Request: Report every line in the listing that contains the string "this".

Entries shown:
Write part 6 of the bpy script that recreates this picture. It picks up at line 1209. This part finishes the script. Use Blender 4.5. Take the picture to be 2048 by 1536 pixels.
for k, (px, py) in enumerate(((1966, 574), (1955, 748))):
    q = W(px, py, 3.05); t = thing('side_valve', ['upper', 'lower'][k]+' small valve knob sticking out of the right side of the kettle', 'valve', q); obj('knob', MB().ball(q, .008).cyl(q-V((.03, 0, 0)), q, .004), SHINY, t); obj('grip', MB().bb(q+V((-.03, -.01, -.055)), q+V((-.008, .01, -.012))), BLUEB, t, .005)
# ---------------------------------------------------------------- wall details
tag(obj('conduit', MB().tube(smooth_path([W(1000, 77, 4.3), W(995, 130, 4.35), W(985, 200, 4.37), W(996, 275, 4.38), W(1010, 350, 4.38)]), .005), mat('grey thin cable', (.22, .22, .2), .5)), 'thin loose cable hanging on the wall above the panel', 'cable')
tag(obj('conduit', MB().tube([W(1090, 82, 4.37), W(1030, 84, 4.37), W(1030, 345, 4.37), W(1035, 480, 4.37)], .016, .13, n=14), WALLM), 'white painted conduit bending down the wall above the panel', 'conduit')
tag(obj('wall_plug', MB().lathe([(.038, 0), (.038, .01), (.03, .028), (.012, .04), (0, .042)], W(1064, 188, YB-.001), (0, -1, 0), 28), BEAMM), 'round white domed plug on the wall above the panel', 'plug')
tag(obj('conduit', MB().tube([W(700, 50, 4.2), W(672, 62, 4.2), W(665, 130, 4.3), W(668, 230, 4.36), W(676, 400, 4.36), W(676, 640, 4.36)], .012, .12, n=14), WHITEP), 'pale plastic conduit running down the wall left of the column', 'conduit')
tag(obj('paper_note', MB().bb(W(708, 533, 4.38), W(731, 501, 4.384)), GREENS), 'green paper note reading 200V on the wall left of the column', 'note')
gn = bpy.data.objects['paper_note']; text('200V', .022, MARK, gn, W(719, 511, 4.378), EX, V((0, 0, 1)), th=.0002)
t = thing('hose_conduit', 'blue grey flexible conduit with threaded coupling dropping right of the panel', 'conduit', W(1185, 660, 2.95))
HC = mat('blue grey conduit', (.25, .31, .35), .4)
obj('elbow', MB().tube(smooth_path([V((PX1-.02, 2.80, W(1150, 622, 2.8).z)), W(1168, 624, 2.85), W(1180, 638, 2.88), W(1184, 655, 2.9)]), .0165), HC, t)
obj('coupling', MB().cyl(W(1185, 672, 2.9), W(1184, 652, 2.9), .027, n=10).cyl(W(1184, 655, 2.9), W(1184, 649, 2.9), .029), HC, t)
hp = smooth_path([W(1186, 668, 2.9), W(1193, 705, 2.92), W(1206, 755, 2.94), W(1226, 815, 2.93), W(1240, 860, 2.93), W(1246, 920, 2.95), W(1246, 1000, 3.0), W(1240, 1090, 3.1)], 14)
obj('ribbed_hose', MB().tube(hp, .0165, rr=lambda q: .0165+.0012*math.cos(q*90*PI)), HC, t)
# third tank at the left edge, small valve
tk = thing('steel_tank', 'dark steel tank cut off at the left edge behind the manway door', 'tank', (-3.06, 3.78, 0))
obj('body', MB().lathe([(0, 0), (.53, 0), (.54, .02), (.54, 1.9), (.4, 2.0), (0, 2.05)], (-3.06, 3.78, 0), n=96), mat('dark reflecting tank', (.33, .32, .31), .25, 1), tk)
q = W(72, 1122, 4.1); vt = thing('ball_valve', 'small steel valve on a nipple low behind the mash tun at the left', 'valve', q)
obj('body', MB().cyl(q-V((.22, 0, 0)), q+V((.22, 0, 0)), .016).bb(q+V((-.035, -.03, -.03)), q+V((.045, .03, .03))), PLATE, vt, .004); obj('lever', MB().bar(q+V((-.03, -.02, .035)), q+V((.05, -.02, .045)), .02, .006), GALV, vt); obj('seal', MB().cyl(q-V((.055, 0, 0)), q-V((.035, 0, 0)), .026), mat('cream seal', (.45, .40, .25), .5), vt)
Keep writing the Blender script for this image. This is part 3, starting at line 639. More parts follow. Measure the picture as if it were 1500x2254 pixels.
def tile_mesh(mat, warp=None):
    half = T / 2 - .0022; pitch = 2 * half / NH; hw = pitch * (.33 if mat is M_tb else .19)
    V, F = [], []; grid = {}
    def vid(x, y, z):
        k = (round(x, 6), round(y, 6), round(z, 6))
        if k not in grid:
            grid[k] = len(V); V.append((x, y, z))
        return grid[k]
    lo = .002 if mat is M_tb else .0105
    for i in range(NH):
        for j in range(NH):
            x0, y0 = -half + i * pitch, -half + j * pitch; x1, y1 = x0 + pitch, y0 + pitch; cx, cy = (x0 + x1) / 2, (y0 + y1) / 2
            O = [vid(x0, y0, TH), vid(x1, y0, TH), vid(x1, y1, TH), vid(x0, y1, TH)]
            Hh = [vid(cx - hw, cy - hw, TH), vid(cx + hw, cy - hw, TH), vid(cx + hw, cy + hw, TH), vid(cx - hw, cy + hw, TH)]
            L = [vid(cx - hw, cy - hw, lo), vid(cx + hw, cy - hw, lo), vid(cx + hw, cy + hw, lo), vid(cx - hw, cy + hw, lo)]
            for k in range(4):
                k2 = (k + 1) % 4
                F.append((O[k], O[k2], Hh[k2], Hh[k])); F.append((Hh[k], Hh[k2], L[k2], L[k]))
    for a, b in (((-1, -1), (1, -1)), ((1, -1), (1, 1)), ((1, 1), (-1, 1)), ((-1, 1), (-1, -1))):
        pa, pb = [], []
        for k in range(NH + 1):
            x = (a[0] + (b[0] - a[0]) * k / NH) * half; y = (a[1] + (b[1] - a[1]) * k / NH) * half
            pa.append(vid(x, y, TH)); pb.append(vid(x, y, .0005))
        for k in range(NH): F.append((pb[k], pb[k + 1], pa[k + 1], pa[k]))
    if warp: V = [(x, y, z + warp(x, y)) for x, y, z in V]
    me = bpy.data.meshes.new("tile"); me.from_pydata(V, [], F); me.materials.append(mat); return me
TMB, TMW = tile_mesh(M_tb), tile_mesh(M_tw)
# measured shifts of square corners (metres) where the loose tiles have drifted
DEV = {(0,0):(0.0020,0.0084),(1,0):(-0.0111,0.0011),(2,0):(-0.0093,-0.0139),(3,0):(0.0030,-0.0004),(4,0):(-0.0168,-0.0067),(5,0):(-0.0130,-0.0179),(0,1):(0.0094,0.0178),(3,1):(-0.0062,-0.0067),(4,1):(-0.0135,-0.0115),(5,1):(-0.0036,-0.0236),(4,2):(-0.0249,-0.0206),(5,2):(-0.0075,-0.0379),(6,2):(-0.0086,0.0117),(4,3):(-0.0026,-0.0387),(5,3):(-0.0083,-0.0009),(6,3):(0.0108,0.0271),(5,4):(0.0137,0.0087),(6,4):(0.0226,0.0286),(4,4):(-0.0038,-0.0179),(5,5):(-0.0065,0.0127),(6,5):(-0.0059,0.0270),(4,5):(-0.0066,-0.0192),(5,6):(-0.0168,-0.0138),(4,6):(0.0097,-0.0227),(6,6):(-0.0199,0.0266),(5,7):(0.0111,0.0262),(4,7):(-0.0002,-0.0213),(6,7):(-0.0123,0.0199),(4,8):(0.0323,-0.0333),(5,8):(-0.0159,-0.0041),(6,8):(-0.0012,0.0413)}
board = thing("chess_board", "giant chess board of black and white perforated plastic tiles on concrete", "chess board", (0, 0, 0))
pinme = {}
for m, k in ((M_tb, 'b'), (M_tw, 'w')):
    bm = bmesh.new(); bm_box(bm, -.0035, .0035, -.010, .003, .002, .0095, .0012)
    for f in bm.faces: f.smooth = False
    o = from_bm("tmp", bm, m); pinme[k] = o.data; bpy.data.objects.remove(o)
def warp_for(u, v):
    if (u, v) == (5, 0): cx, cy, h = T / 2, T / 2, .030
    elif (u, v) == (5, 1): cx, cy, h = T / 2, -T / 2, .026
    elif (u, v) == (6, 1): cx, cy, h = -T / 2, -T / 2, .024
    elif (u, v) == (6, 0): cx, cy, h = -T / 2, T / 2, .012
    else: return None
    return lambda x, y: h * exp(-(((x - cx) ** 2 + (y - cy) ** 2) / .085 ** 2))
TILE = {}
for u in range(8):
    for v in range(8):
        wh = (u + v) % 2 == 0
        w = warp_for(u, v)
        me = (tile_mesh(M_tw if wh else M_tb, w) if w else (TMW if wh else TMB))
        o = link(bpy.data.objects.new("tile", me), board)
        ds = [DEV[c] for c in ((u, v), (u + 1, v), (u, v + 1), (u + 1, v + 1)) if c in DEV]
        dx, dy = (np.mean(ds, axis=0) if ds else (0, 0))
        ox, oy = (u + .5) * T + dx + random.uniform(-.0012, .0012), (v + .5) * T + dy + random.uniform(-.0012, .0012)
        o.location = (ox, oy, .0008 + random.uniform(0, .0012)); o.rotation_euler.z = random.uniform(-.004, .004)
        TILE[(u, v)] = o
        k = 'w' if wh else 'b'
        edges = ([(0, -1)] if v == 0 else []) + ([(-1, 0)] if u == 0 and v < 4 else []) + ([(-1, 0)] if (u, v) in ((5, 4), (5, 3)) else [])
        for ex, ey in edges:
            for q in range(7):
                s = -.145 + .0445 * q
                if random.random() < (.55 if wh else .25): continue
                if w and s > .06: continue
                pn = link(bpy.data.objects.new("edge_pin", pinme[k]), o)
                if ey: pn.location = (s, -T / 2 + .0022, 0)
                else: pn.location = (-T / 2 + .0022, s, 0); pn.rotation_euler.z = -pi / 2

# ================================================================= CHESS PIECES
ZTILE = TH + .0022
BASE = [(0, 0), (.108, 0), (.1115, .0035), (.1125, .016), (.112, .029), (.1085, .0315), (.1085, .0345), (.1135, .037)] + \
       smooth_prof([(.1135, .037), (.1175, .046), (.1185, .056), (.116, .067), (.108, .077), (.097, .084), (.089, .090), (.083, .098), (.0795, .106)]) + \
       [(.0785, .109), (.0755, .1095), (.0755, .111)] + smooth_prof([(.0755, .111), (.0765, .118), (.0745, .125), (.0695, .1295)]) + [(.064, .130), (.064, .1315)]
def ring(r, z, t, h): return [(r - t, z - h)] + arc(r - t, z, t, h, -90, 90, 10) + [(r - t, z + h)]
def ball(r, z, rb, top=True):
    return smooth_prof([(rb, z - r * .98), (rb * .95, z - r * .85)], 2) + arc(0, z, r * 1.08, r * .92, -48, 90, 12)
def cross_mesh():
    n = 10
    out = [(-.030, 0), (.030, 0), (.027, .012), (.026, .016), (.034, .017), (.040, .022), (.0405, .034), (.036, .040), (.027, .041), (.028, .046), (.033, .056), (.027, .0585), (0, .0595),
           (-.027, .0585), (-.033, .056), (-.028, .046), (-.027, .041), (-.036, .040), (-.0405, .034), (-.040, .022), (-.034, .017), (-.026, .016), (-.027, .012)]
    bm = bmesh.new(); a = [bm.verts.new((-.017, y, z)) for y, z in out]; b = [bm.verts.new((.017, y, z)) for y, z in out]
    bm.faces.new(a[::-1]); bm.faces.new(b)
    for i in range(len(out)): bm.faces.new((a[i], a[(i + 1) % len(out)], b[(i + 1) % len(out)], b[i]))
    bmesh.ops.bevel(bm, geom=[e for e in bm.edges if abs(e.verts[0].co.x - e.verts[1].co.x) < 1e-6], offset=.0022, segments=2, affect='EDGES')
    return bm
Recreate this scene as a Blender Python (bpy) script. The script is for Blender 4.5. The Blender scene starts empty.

The response:
Write part 6 of the bpy script that recreates this picture. It picks up at line 1209. This part finishes the script. Use Blender 4.5. Take the picture to be 2048 by 1536 pixels.
Keep writing the Blender script for this image. This is part 3, starting at line 639. More parts follow. Measure the picture as if it were 1500x2254 pixels.
Recreate this scene as a Blender Python (bpy) script. The script is for Blender 4.5. The Blender scene starts empty.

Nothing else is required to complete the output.